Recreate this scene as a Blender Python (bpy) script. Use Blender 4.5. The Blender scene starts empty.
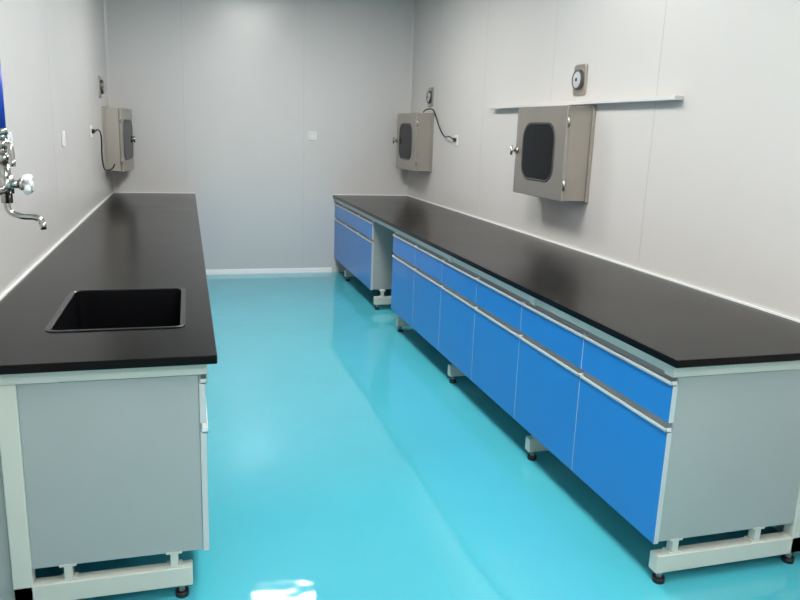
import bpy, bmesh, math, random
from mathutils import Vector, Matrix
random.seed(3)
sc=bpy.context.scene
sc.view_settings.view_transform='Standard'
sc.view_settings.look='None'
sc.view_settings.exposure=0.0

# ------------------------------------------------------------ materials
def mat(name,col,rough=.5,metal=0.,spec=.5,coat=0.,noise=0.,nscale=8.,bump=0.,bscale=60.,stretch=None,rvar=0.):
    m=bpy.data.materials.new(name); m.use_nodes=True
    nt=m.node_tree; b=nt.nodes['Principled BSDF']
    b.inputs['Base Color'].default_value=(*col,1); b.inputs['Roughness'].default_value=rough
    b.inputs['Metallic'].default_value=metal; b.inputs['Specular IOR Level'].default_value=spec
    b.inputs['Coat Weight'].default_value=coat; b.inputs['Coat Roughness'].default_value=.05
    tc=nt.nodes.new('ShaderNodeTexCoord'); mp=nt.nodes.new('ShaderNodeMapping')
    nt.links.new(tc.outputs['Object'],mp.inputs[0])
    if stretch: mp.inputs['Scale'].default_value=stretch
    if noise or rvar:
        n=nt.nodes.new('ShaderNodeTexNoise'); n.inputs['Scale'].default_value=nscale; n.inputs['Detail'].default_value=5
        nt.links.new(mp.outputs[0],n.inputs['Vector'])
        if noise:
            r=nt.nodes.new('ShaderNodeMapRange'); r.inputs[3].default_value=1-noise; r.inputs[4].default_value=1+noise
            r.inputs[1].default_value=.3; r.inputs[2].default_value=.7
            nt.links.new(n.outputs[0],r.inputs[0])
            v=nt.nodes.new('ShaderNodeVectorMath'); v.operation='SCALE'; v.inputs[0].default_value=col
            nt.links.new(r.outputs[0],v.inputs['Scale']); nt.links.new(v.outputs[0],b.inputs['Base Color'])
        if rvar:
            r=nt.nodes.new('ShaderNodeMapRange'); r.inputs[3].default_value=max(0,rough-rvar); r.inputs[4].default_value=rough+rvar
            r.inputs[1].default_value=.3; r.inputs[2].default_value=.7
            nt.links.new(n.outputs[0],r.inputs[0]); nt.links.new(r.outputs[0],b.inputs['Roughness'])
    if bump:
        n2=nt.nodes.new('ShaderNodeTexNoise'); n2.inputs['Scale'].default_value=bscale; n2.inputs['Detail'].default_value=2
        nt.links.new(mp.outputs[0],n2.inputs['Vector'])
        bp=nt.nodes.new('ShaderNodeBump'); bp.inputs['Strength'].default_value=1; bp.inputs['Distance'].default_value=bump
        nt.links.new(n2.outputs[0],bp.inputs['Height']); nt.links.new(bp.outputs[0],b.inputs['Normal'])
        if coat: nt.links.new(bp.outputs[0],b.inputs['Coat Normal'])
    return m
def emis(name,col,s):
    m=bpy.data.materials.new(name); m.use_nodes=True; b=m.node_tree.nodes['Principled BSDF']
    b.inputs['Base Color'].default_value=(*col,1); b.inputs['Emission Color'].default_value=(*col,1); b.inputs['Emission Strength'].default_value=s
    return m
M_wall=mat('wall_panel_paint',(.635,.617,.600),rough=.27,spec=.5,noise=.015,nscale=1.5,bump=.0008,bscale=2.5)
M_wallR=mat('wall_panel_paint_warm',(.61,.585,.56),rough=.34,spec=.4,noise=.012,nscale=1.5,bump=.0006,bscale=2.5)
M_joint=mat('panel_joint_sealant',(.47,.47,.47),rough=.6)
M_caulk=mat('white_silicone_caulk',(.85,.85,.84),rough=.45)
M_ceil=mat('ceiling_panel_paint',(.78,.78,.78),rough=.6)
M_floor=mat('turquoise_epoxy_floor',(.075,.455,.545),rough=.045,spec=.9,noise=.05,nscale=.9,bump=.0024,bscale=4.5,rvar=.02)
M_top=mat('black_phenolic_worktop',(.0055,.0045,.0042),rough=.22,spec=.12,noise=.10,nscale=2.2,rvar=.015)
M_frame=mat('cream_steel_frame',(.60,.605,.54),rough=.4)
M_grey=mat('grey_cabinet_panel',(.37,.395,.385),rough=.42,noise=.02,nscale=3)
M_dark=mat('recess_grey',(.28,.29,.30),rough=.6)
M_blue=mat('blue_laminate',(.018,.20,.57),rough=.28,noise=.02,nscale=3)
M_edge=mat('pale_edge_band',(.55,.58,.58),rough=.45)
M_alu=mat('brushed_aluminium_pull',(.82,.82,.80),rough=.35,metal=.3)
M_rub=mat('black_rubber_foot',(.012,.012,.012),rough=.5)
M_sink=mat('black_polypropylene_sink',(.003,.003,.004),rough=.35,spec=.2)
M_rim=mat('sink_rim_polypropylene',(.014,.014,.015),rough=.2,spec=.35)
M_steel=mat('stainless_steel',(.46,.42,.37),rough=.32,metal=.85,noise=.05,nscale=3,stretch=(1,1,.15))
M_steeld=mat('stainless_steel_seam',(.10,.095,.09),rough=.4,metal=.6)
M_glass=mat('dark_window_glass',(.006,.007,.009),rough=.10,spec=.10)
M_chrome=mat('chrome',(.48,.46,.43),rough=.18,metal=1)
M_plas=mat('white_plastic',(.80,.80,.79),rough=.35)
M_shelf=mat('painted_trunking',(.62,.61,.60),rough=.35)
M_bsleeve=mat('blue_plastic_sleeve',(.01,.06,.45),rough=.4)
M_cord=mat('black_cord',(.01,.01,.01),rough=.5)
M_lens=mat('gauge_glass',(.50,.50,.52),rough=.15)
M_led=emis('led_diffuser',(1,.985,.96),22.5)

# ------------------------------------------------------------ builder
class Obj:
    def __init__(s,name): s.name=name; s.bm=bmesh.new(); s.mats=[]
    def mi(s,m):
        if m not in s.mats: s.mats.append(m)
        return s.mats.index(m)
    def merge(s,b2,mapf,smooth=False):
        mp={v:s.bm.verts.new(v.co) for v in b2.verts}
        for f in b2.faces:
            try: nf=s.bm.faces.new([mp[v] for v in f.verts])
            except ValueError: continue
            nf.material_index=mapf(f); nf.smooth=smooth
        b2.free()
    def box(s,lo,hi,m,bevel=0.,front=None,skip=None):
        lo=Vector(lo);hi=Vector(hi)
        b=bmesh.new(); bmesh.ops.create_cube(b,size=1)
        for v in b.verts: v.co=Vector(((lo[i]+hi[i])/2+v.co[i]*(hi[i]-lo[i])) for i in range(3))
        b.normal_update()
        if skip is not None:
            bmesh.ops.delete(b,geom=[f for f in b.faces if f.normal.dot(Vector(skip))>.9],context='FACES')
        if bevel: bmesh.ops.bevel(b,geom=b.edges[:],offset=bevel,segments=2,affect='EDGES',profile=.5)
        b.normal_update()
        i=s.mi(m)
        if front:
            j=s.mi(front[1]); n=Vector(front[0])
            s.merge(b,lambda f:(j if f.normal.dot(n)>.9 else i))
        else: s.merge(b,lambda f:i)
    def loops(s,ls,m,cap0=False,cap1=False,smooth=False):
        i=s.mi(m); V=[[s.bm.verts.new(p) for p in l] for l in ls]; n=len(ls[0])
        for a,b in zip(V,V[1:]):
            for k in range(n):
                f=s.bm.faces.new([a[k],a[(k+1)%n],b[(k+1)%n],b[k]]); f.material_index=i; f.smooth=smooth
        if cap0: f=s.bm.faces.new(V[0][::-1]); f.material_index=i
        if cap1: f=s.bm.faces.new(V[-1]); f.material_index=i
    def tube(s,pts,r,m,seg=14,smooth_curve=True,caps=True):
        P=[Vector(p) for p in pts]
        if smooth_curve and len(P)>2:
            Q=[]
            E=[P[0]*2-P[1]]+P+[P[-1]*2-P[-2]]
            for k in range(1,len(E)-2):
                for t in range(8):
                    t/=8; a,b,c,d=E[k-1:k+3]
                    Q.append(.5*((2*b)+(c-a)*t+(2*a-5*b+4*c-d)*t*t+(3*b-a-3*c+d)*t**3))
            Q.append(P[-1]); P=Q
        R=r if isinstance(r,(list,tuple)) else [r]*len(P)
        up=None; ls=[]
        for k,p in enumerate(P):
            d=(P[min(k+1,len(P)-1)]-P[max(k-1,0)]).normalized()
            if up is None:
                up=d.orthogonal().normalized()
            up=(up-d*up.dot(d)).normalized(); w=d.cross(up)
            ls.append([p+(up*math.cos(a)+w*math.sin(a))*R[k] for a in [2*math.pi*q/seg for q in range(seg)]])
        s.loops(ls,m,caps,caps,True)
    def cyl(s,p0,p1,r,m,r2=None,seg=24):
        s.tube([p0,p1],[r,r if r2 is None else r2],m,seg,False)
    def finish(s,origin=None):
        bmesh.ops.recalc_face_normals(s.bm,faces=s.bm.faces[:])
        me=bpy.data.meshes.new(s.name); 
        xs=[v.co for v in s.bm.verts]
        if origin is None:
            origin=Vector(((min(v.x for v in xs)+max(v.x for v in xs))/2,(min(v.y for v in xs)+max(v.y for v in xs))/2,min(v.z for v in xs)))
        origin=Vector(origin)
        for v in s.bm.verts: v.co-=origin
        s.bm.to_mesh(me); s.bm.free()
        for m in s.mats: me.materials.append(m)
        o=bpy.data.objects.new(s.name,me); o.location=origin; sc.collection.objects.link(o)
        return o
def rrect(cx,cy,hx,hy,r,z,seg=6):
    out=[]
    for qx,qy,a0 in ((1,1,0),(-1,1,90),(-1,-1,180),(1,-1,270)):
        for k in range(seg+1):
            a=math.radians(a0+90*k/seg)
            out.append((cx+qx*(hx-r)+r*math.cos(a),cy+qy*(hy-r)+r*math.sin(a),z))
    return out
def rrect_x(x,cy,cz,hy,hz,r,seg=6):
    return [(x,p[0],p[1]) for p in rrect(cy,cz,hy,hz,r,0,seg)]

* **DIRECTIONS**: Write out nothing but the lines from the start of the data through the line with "sc.view_settings.exposure=0.0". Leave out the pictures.

* **COMPLETE OUTPUT**:
Recreate this scene as a Blender Python (bpy) script. Use Blender 4.5. The Blender scene starts empty.
import bpy, bmesh, math, random
from mathutils import Vector, Matrix
random.seed(3)
sc=bpy.context.scene
sc.view_settings.view_transform='Standard'
sc.view_settings.look='None'
sc.view_settings.exposure=0.0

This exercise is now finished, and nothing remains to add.